Given exercise :: Repeat every line, exactly, from the very first through the one where "bm = B(); tube(bm, [(-.014, 0, z" appears. Add nothing else.

Begin

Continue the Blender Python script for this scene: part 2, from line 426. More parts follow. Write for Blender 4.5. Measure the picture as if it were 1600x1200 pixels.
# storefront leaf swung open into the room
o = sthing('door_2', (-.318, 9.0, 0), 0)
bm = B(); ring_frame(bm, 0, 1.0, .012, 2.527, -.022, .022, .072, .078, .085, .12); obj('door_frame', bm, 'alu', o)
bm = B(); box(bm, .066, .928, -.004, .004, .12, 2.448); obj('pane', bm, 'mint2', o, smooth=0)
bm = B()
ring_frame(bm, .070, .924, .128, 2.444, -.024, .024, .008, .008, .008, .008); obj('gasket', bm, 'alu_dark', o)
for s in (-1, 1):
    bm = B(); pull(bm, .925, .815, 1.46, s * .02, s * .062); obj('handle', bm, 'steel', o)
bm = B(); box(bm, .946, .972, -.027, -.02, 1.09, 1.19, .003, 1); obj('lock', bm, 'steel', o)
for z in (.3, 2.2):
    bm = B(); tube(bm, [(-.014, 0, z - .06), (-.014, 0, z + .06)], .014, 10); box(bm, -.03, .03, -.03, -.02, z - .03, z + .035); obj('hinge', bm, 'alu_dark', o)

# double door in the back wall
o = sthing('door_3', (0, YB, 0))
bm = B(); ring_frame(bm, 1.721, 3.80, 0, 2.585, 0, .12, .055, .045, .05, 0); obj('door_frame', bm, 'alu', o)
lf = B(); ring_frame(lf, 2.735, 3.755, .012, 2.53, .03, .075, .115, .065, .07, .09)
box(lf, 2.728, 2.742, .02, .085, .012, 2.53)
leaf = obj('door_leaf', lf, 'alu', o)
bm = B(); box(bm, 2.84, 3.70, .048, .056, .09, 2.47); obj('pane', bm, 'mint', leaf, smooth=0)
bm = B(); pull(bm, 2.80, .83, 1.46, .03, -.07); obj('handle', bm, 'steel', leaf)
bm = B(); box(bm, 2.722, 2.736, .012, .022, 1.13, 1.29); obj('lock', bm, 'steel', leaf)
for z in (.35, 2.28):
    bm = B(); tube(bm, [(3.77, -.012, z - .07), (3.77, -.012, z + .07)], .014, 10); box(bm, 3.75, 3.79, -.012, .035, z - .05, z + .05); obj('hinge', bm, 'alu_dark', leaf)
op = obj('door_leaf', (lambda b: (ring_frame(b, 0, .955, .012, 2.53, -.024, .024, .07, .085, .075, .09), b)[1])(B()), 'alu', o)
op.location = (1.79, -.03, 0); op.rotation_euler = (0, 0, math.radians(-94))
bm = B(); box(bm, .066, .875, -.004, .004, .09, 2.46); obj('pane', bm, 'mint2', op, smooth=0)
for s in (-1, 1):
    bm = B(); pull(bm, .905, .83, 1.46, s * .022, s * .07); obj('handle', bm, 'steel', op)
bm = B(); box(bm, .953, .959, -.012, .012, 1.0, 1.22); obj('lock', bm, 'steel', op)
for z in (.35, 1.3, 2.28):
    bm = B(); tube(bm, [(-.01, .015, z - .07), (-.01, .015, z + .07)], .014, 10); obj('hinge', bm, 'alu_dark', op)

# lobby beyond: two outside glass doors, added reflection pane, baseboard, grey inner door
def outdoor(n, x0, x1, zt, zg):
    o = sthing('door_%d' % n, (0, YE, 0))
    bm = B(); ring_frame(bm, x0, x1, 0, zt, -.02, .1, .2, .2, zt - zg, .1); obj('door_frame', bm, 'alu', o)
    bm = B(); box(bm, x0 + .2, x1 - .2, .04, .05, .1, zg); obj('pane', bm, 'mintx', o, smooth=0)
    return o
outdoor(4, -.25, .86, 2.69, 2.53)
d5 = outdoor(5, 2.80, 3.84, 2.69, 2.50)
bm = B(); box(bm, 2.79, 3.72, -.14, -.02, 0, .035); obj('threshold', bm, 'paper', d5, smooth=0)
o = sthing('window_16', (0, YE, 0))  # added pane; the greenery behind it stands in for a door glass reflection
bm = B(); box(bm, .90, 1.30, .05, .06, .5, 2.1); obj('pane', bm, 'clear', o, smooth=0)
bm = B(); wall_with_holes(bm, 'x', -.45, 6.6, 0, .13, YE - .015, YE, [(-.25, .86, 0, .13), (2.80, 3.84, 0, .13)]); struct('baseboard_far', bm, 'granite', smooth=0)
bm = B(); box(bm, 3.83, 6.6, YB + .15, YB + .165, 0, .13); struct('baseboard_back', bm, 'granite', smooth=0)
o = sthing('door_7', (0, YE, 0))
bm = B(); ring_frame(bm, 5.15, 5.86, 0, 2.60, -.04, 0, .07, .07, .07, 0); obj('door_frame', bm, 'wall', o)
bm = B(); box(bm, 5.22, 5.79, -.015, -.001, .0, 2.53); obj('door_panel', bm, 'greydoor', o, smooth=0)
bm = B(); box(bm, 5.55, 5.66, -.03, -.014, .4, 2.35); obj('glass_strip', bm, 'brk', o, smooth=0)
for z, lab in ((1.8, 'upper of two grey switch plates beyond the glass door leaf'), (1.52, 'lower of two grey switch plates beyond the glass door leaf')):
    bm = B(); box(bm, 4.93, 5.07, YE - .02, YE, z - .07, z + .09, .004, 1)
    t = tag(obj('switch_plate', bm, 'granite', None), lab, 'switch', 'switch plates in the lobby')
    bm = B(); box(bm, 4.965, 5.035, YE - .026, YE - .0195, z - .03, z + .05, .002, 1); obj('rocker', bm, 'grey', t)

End

Correct result ::
Continue the Blender Python script for this scene: part 2, from line 426. More parts follow. Write for Blender 4.5. Measure the picture as if it were 1600x1200 pixels.
# storefront leaf swung open into the room
o = sthing('door_2', (-.318, 9.0, 0), 0)
bm = B(); ring_frame(bm, 0, 1.0, .012, 2.527, -.022, .022, .072, .078, .085, .12); obj('door_frame', bm, 'alu', o)
bm = B(); box(bm, .066, .928, -.004, .004, .12, 2.448); obj('pane', bm, 'mint2', o, smooth=0)
bm = B()
ring_frame(bm, .070, .924, .128, 2.444, -.024, .024, .008, .008, .008, .008); obj('gasket', bm, 'alu_dark', o)
for s in (-1, 1):
    bm = B(); pull(bm, .925, .815, 1.46, s * .02, s * .062); obj('handle', bm, 'steel', o)
bm = B(); box(bm, .946, .972, -.027, -.02, 1.09, 1.19, .003, 1); obj('lock', bm, 'steel', o)
for z in (.3, 2.2):
    bm = B(); tube(bm, [(-.014, 0, z - .06), (-.014, 0, z + .06)], .014, 10); box(bm, -.03, .03, -.03, -.02, z - .03, z + .035); obj('hinge', bm, 'alu_dark', o)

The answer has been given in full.